On Tue, Jan 20, 2004 at 04:44:45PM +1100, Rusty Russell wrote:
The other issue I wanted to revisit: we currently send SIGPWR to all
processes which we have to undo the CPU affinity for (with a new
si_info field containing the cpu going down).
The main problem is that a process can call sched_setaffinity on
another (unrelated) task, which might not know about it. One option
would be to only deliver the signal if it's not SIG_DFL for that
process. Another would be not to signal, and expect hotplug scripts
to clean up.
I had to deal with this in my procstate patch (was against RH 2.4 with O(1)

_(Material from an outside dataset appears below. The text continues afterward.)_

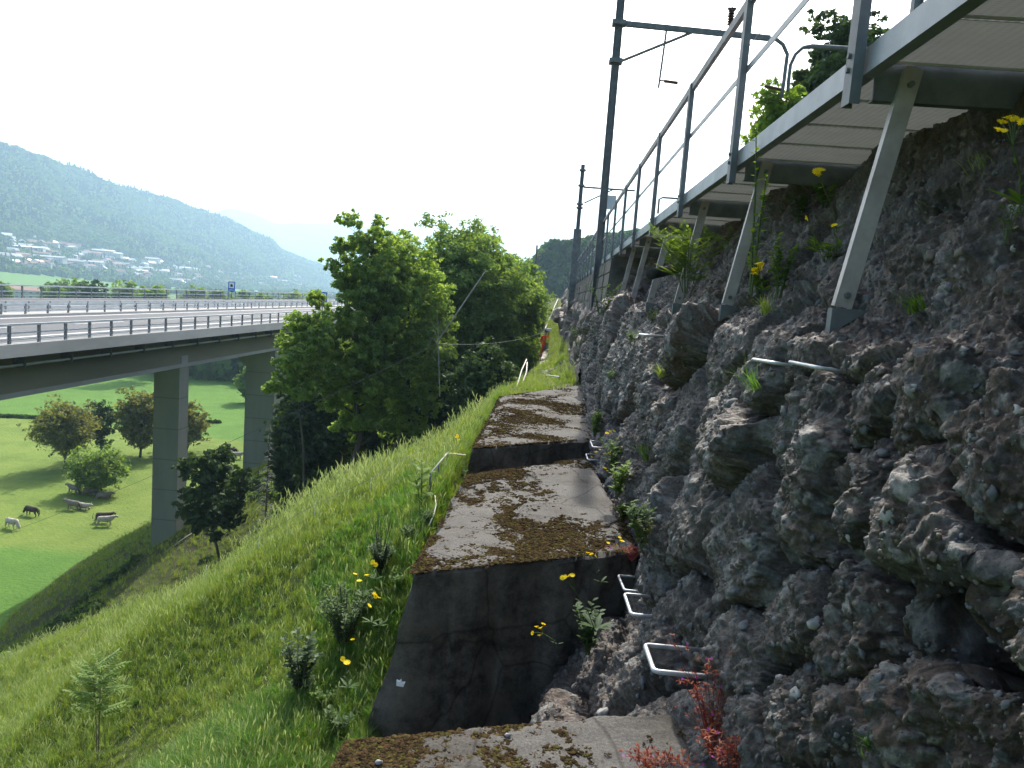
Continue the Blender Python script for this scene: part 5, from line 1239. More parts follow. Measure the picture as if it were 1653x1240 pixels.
sc = (.55+.45*rg.random(len(X))+.38*th)*np.clip((r/6)**.35, .7, 1.6)*np.where((X > -1.3) & (Y > 14), .55, 1)
R = np.stack([rg.normal(size=len(X))*.16, rg.normal(size=len(X))*.16, rg.random(len(X))*6.28], 1)
fresh = (X > -1.9-.25*np.sin(Y*2)) & (Y < 9) | ((Y < 5.5) & (X > -2.6+.4*th))
scatter('meadow_grass', np.stack([X, Y, Z-.01], 1)[~fresh], R[~fresh], sc[~fresh], TS, label='tall seeding meadow grass covering the steep slope')
scatter('fresh_grass', np.stack([X, Y, Z-.01], 1)[fresh], R[fresh], sc[fresh]*.95, TF, label='lush bright green grass beside the concrete blocks')
n = 26000; Y = 18+74*rg.random(n); X = -6-44*rg.random(n); k = (Y > 16+.8*(-X-5)) & (fbm(X*.25, Y*.25, X*0, 3, 17)+.5*rg.normal(size=n) > -.2); X, Y = X[k], Y[k]; Z = ground(X, Y); k = Z > FLOOR-.3; X, Y, Z = X[k], Y[k], Z[k]
scatter('bank_grass', np.stack([X, Y, Z-.02], 1), np.stack([rg.normal(size=len(X))*.2, rg.normal(size=len(X))*.2, rg.random(len(X))*6.28], 1), 1.6+2.2*rg.random(len(X)), TS, label='rough grass on the shaded bank below the viaduct edge')
# grass fringe overlapping the block edges
n = 5200; Y = 2.4+15.2*rg.random(n)**1.3; X = -1.02+.13*rg.normal(size=n)
Z = np.maximum(ground(X, Y), -9); k = (Z > -3.2) & (X < -.86) & (Y > 5.3); X, Y, Z = X[k], Y[k], Z[k]
scatter('edge_grass', np.stack([X, Y, Z-.01], 1), np.stack([rg.normal(size=len(X))*.25, rg.normal(size=len(X))*.25, rg.random(len(X))*6.28], 1), .5+.5*rg.random(len(X)), TS+TF, label='ragged grass fringe along the left edge of the concrete blocks')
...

sched but not 2.6). What I chose to do (and what the people who were
wanting the code wanted) was to move tasks which had no CPU to run upon onto
an unrunnable list. Whenever a CPU's state is changed, scan the list.

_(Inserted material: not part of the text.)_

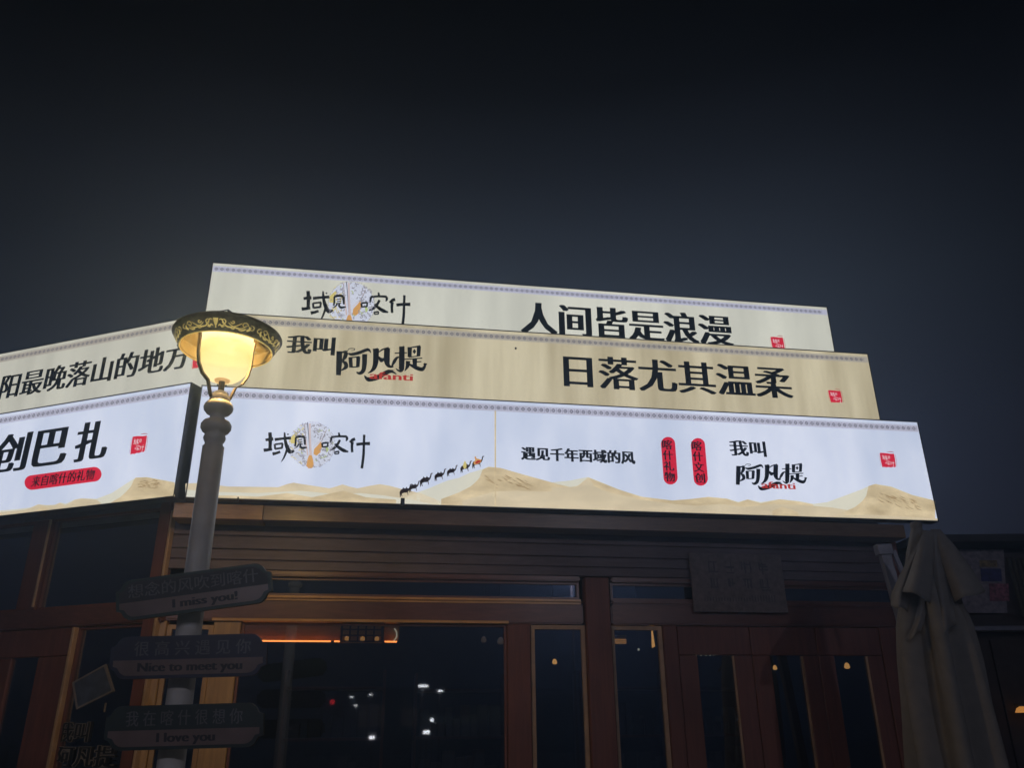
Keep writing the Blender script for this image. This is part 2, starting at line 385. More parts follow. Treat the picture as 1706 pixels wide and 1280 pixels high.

Whenevr a task's affinity mask is changed, check if it needs to go onto or
come off of the unrunnable_list.
I added a new TASK_UNRUNNABLE state for these tasks, too. By adding the
task's current (or most recent) CPU and the task's cpus_allowed and
cpus_allowed_mask to /proc/pid/status, we gave simple tools for finding
these unrunnable tasks.
I think the sanest thing for a CPU removal is to migrate everything off the
processor in question, move unrunnable tasks into TASK_UNRUNNABLE state,
then notify /sbin/hotplug. The hotplug script can then find and handle the
unrunnable tasks. No SIGPWR grossness needed.
Code against 2.4 at http://www.hockin.org/~thockin/procstate - it was
heavily tested and I *think* it is all correct (for that kernel snapshot).